Friday, November 27, 2009

Superdrug strikers march back to work

This is a stirring report from the Superdrug strike in Barnsley where 25 years ago miners waged a civil war against 18,000 cops sent there to crush them by Thatcher.It was sent in by Terry Pierce from the UK who is involved with the National Shop Stewards Network. (ed)

At 5.30am on Tuesday 24 November Superdrug strikers assembled by the Barnsley Oak pub in South Elmsall to march back to work at the Superdrug depot. The day before they had voted by 185 votes to 59 to accept the deal thrashed out after eight hours of talks at ACAS the previous Friday.

Twenty days before the 261 union members, after an 86% vote in favour of strike action, walked out on indefinite strike at exactly the same time, 5.30am, following months of futile negotiation with management.

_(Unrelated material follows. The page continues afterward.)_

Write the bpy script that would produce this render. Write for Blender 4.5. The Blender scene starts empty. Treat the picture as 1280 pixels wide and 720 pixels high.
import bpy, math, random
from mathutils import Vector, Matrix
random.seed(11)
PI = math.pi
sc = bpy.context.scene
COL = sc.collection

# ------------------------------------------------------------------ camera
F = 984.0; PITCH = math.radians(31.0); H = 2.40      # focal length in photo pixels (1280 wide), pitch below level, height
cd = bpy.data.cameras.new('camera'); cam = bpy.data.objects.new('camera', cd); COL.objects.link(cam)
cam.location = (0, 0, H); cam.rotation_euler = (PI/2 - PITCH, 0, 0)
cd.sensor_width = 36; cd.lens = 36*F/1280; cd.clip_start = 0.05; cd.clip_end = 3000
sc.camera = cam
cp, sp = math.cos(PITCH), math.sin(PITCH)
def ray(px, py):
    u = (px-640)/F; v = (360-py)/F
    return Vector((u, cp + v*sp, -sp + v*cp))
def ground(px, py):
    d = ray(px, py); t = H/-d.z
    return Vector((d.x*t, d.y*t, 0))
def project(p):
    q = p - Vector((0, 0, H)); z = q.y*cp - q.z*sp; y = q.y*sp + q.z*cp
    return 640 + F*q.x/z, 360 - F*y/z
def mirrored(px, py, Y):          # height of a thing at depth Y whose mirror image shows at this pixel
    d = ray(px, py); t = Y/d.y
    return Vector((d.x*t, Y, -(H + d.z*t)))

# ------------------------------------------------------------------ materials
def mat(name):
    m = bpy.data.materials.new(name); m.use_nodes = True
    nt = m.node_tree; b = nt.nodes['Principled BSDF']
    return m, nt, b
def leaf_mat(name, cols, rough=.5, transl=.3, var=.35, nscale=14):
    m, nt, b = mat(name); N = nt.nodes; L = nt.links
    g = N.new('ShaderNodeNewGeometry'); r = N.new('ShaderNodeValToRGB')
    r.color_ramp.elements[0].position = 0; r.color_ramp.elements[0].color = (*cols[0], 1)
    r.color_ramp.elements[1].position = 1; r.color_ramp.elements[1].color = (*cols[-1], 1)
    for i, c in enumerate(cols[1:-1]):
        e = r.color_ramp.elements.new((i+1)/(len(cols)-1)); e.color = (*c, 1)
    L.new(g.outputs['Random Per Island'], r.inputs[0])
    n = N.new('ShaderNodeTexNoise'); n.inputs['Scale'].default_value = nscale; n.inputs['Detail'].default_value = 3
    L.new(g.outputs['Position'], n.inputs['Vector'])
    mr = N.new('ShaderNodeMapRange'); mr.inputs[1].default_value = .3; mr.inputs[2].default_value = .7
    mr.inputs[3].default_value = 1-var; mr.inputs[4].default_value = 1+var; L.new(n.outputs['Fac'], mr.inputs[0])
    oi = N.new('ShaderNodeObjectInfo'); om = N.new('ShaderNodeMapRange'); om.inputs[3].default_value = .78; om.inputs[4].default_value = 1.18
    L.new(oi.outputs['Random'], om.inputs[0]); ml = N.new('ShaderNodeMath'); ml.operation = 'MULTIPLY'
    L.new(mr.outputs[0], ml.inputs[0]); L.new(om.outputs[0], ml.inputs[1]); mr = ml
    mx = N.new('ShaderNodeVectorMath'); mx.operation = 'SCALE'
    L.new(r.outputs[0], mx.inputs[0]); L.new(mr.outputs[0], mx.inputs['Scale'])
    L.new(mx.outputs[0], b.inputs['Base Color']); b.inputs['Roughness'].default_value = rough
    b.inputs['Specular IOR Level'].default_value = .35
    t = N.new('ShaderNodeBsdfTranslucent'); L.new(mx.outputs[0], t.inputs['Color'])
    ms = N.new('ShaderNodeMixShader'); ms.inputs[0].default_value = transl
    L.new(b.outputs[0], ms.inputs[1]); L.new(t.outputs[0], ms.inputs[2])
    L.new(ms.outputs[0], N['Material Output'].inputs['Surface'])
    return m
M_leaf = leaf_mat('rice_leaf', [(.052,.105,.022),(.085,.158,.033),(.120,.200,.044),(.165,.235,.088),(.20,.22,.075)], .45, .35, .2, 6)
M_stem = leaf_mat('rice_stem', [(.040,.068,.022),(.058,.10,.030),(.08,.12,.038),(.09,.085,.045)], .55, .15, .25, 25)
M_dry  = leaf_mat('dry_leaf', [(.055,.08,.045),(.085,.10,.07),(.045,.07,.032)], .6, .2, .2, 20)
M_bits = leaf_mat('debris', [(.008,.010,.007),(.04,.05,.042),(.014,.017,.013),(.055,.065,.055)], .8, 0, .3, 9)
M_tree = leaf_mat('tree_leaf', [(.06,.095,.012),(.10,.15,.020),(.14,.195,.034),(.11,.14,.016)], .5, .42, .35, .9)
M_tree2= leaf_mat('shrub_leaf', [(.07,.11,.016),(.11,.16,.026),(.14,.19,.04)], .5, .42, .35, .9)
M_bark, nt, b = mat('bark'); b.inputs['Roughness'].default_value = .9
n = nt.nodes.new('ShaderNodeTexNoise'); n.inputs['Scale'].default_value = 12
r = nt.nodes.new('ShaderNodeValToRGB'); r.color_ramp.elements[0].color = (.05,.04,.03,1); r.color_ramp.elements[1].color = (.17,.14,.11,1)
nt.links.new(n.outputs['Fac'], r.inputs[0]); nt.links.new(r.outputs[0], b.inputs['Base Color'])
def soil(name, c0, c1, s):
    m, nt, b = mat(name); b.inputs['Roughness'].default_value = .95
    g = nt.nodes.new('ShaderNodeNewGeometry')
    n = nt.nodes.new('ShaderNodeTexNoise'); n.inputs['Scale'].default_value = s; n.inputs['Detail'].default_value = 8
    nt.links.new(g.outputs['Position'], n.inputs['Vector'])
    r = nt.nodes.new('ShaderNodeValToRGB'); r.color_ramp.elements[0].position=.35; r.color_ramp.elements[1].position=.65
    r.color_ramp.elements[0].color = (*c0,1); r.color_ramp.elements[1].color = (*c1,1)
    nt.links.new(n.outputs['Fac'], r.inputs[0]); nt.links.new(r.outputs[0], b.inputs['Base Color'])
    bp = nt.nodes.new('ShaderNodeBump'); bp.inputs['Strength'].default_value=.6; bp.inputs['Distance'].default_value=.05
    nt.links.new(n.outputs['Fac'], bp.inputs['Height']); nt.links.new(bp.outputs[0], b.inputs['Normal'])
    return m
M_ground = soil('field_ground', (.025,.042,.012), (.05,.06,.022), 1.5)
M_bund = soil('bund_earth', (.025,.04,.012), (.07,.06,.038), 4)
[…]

Management wanted to drive through changes in shift pay and overtime payments which would have left some workers out of pocket by more than £2000. They wanted the power to change and schedule shifts with only seven days’ notice and the workforce to opt out of the 48-hour European Working Time Directive. They also wanted to cut sick pay and change pension entitlements.

Management by diktat.

Superdrug, the UK’s second largest health and beauty retailer with 1,000 stores and 16,000 staff is part of a worldwide conglomerate, Hutchison Whampoa of Hong Kong, which has an annual turnover in excess of £10 billion. The changes they sought to impose may have seemed small beer to top management, but for the workers in South Elmsall, a former pit village, it was the difference between a living wage and living on benefits.

What happened next was inspirational. Teams of strikers fanned out all over the country giving out 110,000 leaflets outside 150 Superdrug shops informing shoppers of the management assault on their wages and working conditions.

Outside the Superdrug depot the strikers dug in for a long strike, mounting a lively twenty-four hour, seven day a week picket. A local butcher, Voddens, supplied meat for the picket barbecue, and workers from the other depots on the industrial estate supplied wood for the picket line fires.

Support for the strikers poured in from other areas of the trade union movement. My own National Union of Journalists branch, Leeds, sent a cheque for £100 and a bucket collection at out national conference in Southport raised £545.60 and €0.90 cents (our membership covers all of Ireland).

The workforce included 30 Polish workers who also were out on strike, and 20 former miners from the 1984-85 strike. The senior steward, Stephen Benn, was at Frickley Colliery. He commented, ‘We’ve done well. We got them to the table in three weeks. I thought it would take longer.’ Another former miner said to me on the picket line, ‘I didn’t think we would be out again twenty-five years later.’ But he also said they had put into practice lessons learned during the strike - regular mass meetings, and the active involvement of strikers so that people did not sit at home moping.

The return to work was also a poignant reminder of the different end to the1984-85 miners’ strike when the Frickley miners marched back behind their banner. But even after a year on strike, when the Kent miners in a desperate last action mounted a picket outside the colliery, the miners refused to cross it and turned back. This time as the strikers marched through the gate into the depot celebratory rockets were fired off.